══ Information shown ══
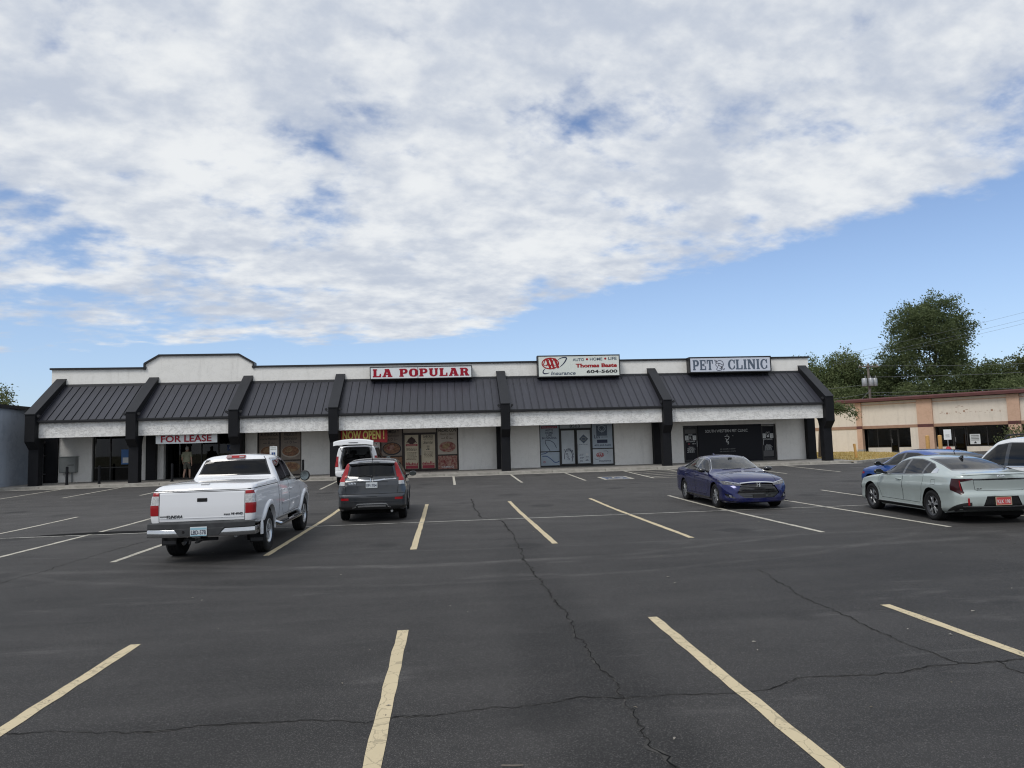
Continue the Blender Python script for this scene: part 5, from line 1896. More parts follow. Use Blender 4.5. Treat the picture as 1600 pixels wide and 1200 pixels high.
paint('paint_white', (0.80, 0.81, 0.83), 0.0, 0.35)
paint('paint_white_suv', (0.78, 0.79, 0.80), 0.0, 0.35)
paint('paint_grey', (0.036, 0.040, 0.046), 0.55, 0.30)
paint('paint_blue', (0.002, 0.007, 0.088), 0.4, 0.20, 0.7)
paint('paint_mint', (0.45, 0.51, 0.49), 0.25, 0.33)
paint('paint_azure', (0.012, 0.075, 0.33), 0.35, 0.30)
mat('tyre_rubber', (0.018, 0.018, 0.019), 0.85, var=0.3, vscale=14, spec=0.2)
mat('alloy', (0.56, 0.57, 0.58), 0.30, metal=0.8)
mat('alloy_dark', (0.035, 0.036, 0.04), 0.35, metal=0.4)
mat('mirror_silver', (0.22, 0.25, 0.25), 0.08, metal=1.0)
mat('chrome', (0.78, 0.79, 0.80), 0.10, metal=1.0)
mat('bumper_chrome', (0.62, 0.63, 0.64), 0.16, metal=1.0, var=0.12, vscale=3)
mat('plastic_black', (0.016, 0.016, 0.017), 0.55, var=0.2, vscale=5)
mat('gloss_black', (0.008, 0.008, 0.009), 0.12, coat=1.0)
mat('lens_red', (0.30, 0.004, 0.008), 0.35, coat=0.35, spec=0.3)
mat('lens_red_dark', (0.030, 0.002, 0.004), 0.3, coat=0.3, spec=0.3)
mat('lens_white', (0.60, 0.60, 0.60), 0.15, coat=1.0, var=0.4, vscale=30)
mat('lens_smoke', (0.10, 0.10, 0.105), 0.12, coat=1.0, var=0.5, vscale=25)
mat('reflector', (0.55, 0.56, 0.58), 0.2, metal=0.9)
mat('seat_black', (0.028, 0.028, 0.030), 0.8)
mat('seat_beige', (0.28, 0.23, 0.18), 0.8)
mat('cabin_grey', (0.12, 0.12, 0.125), 0.85)
mat('underbody', (0.010, 0.010, 0.010), 0.9, spec=0.1)
mat('plate_white', (0.62, 0.66, 0.68), 0.4)
mat('plate_red', (0.50, 0.06, 0.06), 0.4)
mat('plate_blue', (0.30, 0.52, 0.62), 0.4)


def pchip(tab):
    tab = sorted(tab)
    X = np.array([p[0] for p in tab], float)
    Y = np.array([p[1] for p in tab], float)
    if len(X) == 1:
        return lambda x: Y[0]
    h = np.diff(X)
    d = np.diff(Y) / h
    m = np.zeros(len(X))
    m[0], m[-1] = d[0], d[-1]
    for i in range(1, len(X) - 1):
        if d[i - 1] * d[i] > 0:
            w1, w2 = 2 * h[i] + h[i - 1], h[i] + 2 * h[i - 1]
            m[i] = (w1 + w2) / (w1 / d[i - 1] + w2 / d[i])

    def f(x):
        x = min(max(x, X[0]), X[-1])
        i = min(max(int(np.searchsorted(X, x) - 1), 0), len(h) - 1)
        t = (x - X[i]) / h[i]
        t2, t3 = t * t, t * t * t
        return float((2 * t3 - 3 * t2 + 1) * Y[i] + (t3 - 2 * t2 + t) * h[i] * m[i] + (-2 * t3 + 3 * t2) * Y[i + 1] + (t3 - t2) * h[i] * m[i + 1])
    return f


def planes_of(poly, axis, grow=0.0):
    """half-spaces of a convex outline in 'xz', 'yz' or 'xy'"""
    n = len(poly)
    A = sum(poly[i][0] * poly[(i + 1) % n][1] - poly[(i + 1) % n][0] * poly[i][1] for i in range(n))
    out = []
    for i in range(n):
        p, q = poly[i], poly[(i + 1) % n]
        d = Vector((q[0] - p[0], q[1] - p[1]))
        if d.length < 1e-6:
            continue
        d.normalize()
        nn = Vector((d.y, -d.x)) * (1 if A > 0 else -1)
        p = Vector(p) + nn * grow
        if axis == 'xz':
            out.append((Vector((p.x, 0, p.y)), Vector((nn.x, 0, nn.y))))
        elif axis == 'yz':
            out.append((Vector((0, p.x, p.y)), Vector((0, nn.x, nn.y))))
        else:
            out.append((Vector((p.x, p.y, 0)), Vector((nn.x, nn.y, 0))))
    return out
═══
- [Your instructions]: Make an exact copy of the listing above. Do not include the pictures.

- [Output of the task]:
Continue the Blender Python script for this scene: part 5, from line 1896. More parts follow. Use Blender 4.5. Treat the picture as 1600 pixels wide and 1200 pixels high.
paint('paint_white', (0.80, 0.81, 0.83), 0.0, 0.35)
paint('paint_white_suv', (0.78, 0.79, 0.80), 0.0, 0.35)
paint('paint_grey', (0.036, 0.040, 0.046), 0.55, 0.30)
paint('paint_blue', (0.002, 0.007, 0.088), 0.4, 0.20, 0.7)
paint('paint_mint', (0.45, 0.51, 0.49), 0.25, 0.33)
paint('paint_azure', (0.012, 0.075, 0.33), 0.35, 0.30)
mat('tyre_rubber', (0.018, 0.018, 0.019), 0.85, var=0.3, vscale=14, spec=0.2)
mat('alloy', (0.56, 0.57, 0.58), 0.30, metal=0.8)
mat('alloy_dark', (0.035, 0.036, 0.04), 0.35, metal=0.4)
mat('mirror_silver', (0.22, 0.25, 0.25), 0.08, metal=1.0)
mat('chrome', (0.78, 0.79, 0.80), 0.10, metal=1.0)
mat('bumper_chrome', (0.62, 0.63, 0.64), 0.16, metal=1.0, var=0.12, vscale=3)
mat('plastic_black', (0.016, 0.016, 0.017), 0.55, var=0.2, vscale=5)
mat('gloss_black', (0.008, 0.008, 0.009), 0.12, coat=1.0)
mat('lens_red', (0.30, 0.004, 0.008), 0.35, coat=0.35, spec=0.3)
mat('lens_red_dark', (0.030, 0.002, 0.004), 0.3, coat=0.3, spec=0.3)
mat('lens_white', (0.60, 0.60, 0.60), 0.15, coat=1.0, var=0.4, vscale=30)
mat('lens_smoke', (0.10, 0.10, 0.105), 0.12, coat=1.0, var=0.5, vscale=25)
mat('reflector', (0.55, 0.56, 0.58), 0.2, metal=0.9)
mat('seat_black', (0.028, 0.028, 0.030), 0.8)
mat('seat_beige', (0.28, 0.23, 0.18), 0.8)
mat('cabin_grey', (0.12, 0.12, 0.125), 0.85)
mat('underbody', (0.010, 0.010, 0.010), 0.9, spec=0.1)
mat('plate_white', (0.62, 0.66, 0.68), 0.4)
mat('plate_red', (0.50, 0.06, 0.06), 0.4)
mat('plate_blue', (0.30, 0.52, 0.62), 0.4)


def pchip(tab):
    tab = sorted(tab)
    X = np.array([p[0] for p in tab], float)
    Y = np.array([p[1] for p in tab], float)
    if len(X) == 1:
        return lambda x: Y[0]
    h = np.diff(X)
    d = np.diff(Y) / h
    m = np.zeros(len(X))
    m[0], m[-1] = d[0], d[-1]
    for i in range(1, len(X) - 1):
        if d[i - 1] * d[i] > 0:
            w1, w2 = 2 * h[i] + h[i - 1], h[i] + 2 * h[i - 1]
            m[i] = (w1 + w2) / (w1 / d[i - 1] + w2 / d[i])

    def f(x):
        x = min(max(x, X[0]), X[-1])
        i = min(max(int(np.searchsorted(X, x) - 1), 0), len(h) - 1)
        t = (x - X[i]) / h[i]
        t2, t3 = t * t, t * t * t
        return float((2 * t3 - 3 * t2 + 1) * Y[i] + (t3 - 2 * t2 + t) * h[i] * m[i] + (-2 * t3 + 3 * t2) * Y[i + 1] + (t3 - t2) * h[i] * m[i + 1])
    return f


def planes_of(poly, axis, grow=0.0):
    """half-spaces of a convex outline in 'xz', 'yz' or 'xy'"""
    n = len(poly)
    A = sum(poly[i][0] * poly[(i + 1) % n][1] - poly[(i + 1) % n][0] * poly[i][1] for i in range(n))
    out = []
    for i in range(n):
        p, q = poly[i], poly[(i + 1) % n]
        d = Vector((q[0] - p[0], q[1] - p[1]))
        if d.length < 1e-6:
            continue
        d.normalize()
        nn = Vector((d.y, -d.x)) * (1 if A > 0 else -1)
        p = Vector(p) + nn * grow
        if axis == 'xz':
            out.append((Vector((p.x, 0, p.y)), Vector((nn.x, 0, nn.y))))
        elif axis == 'yz':
            out.append((Vector((0, p.x, p.y)), Vector((0, nn.x, nn.y))))
        else:
            out.append((Vector((p.x, p.y, 0)), Vector((nn.x, nn.y, 0))))
    return out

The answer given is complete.